Ce souci de rentabiliser les flux se retrouve également dans les camions qui amènent le charbon. Une fois déchargés, ils sont soigneusement lavés pour éviter de polluer la ville qu’ils traversent dès la sortie du port. Et aussi pour pouvoir repartir avec des produits agricoles: blé, farine, haricot, soja… Quant aux navires qui emportent le charbon, certains reviennent chargés de clinker.

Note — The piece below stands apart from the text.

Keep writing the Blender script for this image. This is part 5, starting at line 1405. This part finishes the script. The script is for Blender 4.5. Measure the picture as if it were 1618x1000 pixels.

Enfin, Santa Marta a vu son trafic de conteneurs augmenter ces dernières années, ne lâchant rien sur ce créneau face au géant qu’est Carthagène. Le port voit passer 6 000 EVP par an et a investi dans les outils de manutention qui garantissent une productivité de 40 mouvements par heure.
Le charbon loin des touristes
L’État a déclaré d’intérêt public la zone de Cienaga, à 50 km au sud de Santa Marta, puis a lancé une « offre officieuse » au secteur privé en indiquant qu’il souhaitait qu’y soit aménagé un port pour le charbon. Ainsi est né l’an dernier le port public de Puerto Nuevo, avec une concession accordée à Prodeco, filiale de la multinationale anglo-suisse Glencore-Xstrata et troisième producteur colombien de charbon. Prodeco est également opérateur ferroviaire et achemine lui-même le charbon depuis ses mines jusqu’à la mer.
Sur la même zone de Ciénaga, un autre port, privé cette fois, Puerto Drummond, opère depuis moins d’un an pour les mines du groupe Drummond, deuxième producteur de charbon du pays. Sa capacité de 32 Mt par an dépasse les besoins du groupe minier, qui cherche donc à rentabiliser l’équipement en le proposant à d’autres sociétés. Un accord a été passé fin 2014 entre Drummond et CNR, Colombian National Ressources, société minière filiale de la banque nord-américaine Goldman Sachs, pour assurer ses chargements depuis la Ciénaga. CNR a passé un autre accord début février avec Carbosan, filiale de la Société portuaire de Santa Marta, pour y exporter également son charbon.
Enfin, les deux grands autres ports charbonniers se situent plus au nord, sur le golfe de Morrosquillo et dans la province de Guajira. En 2013 (mais Puerto Drummond n’était pas encore ouvert alors), les chargements de charbon ont représenté 40 Mt depuis la zone de Ciénaga, 37 Mt depuis Morrosquillo, 33,7 Mt depuis Guajira et 5,2 Mt depuis Santa Marta. Le charbon représente à lui seul 47 % du trafic portuaire colombien.